I think Putin will have been surprised. I mean: I was surprised. Weren’t you? Not, necessarily, that Ukraine should have been resisting as valiantly as it is; nor even that Russia’s supposedly unstoppable war machine should have found itself out of petrol on a chilly highway from which the road signs have been removed. But surprised by the sheer force and volume and unanimity of the international cry of: no, this will not stand.
That is one thing, even amid the unspeakable human cost of the war in Ukraine, to feel encouraged by. If this invasion does, as many have said, mark the beginning of a new order in European security and great power politics, isn’t it a sign that it could be a stronger, better, less complacent one?

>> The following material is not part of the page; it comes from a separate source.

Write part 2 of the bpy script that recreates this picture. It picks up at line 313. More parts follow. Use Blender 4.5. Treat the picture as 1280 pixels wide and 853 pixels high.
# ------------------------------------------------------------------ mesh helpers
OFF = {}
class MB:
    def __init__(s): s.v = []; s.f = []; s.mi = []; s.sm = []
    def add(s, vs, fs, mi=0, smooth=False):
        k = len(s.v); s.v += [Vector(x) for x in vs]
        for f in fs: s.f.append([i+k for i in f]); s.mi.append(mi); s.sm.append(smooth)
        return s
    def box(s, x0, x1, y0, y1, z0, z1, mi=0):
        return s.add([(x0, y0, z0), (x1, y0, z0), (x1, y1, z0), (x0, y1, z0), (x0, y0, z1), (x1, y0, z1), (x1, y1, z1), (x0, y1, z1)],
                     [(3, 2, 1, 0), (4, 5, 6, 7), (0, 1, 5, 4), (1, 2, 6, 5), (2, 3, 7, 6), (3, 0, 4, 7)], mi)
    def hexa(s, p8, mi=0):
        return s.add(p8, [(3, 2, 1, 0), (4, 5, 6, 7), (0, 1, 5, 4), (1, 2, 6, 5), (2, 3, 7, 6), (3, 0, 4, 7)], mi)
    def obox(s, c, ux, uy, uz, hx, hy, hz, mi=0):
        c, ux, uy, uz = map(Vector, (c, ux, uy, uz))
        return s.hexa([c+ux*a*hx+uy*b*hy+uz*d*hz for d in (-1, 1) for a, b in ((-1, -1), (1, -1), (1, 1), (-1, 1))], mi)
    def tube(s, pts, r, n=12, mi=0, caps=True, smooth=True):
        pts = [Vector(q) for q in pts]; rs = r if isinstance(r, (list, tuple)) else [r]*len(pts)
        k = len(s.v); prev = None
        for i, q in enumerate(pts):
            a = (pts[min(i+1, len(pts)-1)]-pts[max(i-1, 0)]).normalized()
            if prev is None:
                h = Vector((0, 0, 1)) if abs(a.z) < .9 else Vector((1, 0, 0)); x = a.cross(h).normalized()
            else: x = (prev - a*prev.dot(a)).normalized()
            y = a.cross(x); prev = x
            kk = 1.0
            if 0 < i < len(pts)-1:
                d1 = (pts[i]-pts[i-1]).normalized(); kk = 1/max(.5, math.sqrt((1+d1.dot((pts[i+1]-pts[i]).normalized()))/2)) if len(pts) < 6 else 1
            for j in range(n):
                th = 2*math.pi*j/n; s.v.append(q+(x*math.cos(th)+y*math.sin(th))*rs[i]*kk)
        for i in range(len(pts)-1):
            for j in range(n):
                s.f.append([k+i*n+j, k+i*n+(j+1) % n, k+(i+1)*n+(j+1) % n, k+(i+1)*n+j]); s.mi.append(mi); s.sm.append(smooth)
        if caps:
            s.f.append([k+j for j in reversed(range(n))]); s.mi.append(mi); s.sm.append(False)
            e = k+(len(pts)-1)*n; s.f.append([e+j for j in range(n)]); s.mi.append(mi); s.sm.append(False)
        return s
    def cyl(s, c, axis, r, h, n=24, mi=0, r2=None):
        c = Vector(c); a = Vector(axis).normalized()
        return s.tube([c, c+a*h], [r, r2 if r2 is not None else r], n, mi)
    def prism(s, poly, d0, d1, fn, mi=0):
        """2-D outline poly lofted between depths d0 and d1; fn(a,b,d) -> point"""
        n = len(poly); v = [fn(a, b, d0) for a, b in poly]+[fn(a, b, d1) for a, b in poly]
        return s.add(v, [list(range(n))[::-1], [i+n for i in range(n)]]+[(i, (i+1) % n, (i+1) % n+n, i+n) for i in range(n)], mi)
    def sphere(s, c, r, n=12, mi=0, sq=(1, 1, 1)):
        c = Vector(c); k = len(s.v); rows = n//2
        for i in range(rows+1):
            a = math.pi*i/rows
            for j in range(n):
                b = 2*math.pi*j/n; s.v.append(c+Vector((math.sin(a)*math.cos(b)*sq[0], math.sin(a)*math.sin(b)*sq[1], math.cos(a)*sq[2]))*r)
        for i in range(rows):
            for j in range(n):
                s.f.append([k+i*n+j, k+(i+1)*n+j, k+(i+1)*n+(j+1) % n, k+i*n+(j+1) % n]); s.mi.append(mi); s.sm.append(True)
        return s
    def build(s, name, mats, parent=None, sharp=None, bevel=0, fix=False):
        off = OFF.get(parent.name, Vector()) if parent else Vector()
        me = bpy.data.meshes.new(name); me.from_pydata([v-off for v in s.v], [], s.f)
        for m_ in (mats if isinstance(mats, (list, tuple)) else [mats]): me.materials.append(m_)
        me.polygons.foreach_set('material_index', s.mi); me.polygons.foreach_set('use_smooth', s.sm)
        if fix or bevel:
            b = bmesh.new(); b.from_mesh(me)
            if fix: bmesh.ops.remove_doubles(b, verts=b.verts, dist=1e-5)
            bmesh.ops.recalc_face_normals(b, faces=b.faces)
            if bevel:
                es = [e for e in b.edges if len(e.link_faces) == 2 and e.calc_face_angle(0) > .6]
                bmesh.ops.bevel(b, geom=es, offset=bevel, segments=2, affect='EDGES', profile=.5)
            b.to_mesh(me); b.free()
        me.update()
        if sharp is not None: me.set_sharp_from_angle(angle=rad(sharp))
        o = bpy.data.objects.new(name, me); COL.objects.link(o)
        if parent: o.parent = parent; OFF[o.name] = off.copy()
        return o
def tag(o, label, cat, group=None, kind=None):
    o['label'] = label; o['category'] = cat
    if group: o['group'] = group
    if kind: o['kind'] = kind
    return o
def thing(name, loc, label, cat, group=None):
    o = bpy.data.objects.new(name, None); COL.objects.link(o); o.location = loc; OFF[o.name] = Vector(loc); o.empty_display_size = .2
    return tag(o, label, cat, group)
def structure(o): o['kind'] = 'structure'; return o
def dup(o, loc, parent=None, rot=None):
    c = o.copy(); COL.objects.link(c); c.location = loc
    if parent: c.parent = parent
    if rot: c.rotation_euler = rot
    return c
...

Putin, it seems, expected a short, decisive expeditionary war. He expected Ukraine to collapse, its leadership to be decapitated and a client regime installed. And he expected that — as when he nibbled at the Donbas and Crimea, as when he waged his bloody war in Chechnya, as when he had the gall to poison his enemies on UK soil — the western powers would tut and grumble and bitch but, eventually, throw up their hands and return to business as usual.
Putin’s regime has placed itself outside the pale of civilisation
He will have seen the West as many have come to see it: soft, decadent, comfortable with its consumer luxuries and riven by the narcissism of small differences. He’ll have seen us bickering over regulatory regimes and fishing quotas, running down our armed forces, and substituting Lilliputian culture-wars tit-for-tat for substantial political argument. He’ll have thought, I guess, that the basic principles of liberal democracy aren’t anything anyone really gets ventilated about any more.
Well, up to a point — and he has discovered by ill-thought-out experiment where that point is. A kleptocratic dictatorship, with a frosting of pseudo-mystical blood-and-soil Slavic nationalism, has launched an unprovoked attack on a sovereign democratic state — and the democratic West found its backbone. Turns out that’s where the line is.
There’s a good case to say that it shouldn’t have got this far; that the West has muddled by and equivocated for too long, has been too keen to let money talk and might make right. There’s a case to say that the line shouldn’t have had to have been drawn here. But aren’t you heartened that, at least, the line exists? That when it comes down to it, we aren’t prepared to concede the rules-based international order with a cynical shrug? That we still think there are some things more important than cheap oil?
Short of committing Nato troops to Ukraine’s defence — on the grounds that Nato formally declaring war on a nuclear power might not end well — the unity of the western response has indicated that national sovereignty, self-determination and the rule of law aren’t just slogans.
It took a day or two for that seriousness to assert itself; a day or two, maybe, to really clock that this was the real thing. There was our hesitant first bite at sanctions, the havering over a Swift ban, and Germany’s initial reluctance to break its postwar moratorium on lethal aid; while hashtag warriors in the UK spent their energies using Ukraine’s abject tragedy to score points off each other about Jeremy Corbyn. But presently, first slowly and then quickly, we woke up. Russia came to see how far out on a limb it is. Isolation from the global financial system, most of Europe’s airspace closed to Russian planes, mass disinvestment from Russian companies, multilateral action against its organs of state propaganda, moves to strengthen Nato’s eastern flank and affirm the security of eastern European allies — and donated weapons flowing into Ukraine by the thousand from the US, Sweden, the UK and Germany.
Even those from whom Putin would have expected complicity have turned their backs on him. China abstains at the UN. The Kazakhs refuse to send support. Turkey and Hungary stand by Ukraine, the former apparently limbering up to close the Black Sea to his warships. Putin’s regime has placed itself outside the pale of civilisation. Even if he wins a military victory here — and there’s still every reason to fear that he will — it’s impossible to see how it will be anything other than a Pyrrhic one.
This isn’t just a matter of international policy. It’s there in the information war that Russia is so abjectly losing, in the countless gestures of solidarity with Ukraine across the free world, and in the concrete offers of help, from private donations for aid and military supplies to the people driving across Europe to the Polish border to give assistance to refugees.
And it’s there above all in the ordinary Ukrainians who are taking up arms in defence of their country. It’s there in the exuberant two-fingered salute that they’re giving to the sullen tyrant in the Kremlin even as they stand to lose everything: the “go f— yourselves” of the garrison on Snake Island; the taunting propaganda memes; the old woman urging a Russian conscript to put sunflower seeds in his pocket so they grow in Ukraine’s soil when he’s killed; the hackers rickrolling Russian forces radio with Ukrainian folk songs; the motorists mocking the crews of broken-down tanks; the farmers towing Russian APCs away behind their tractors.
It’s bravery such as we can only watch in awe. But it also looks like the shining moral clarity that comes from saying: this is something absolutely worth fighting for.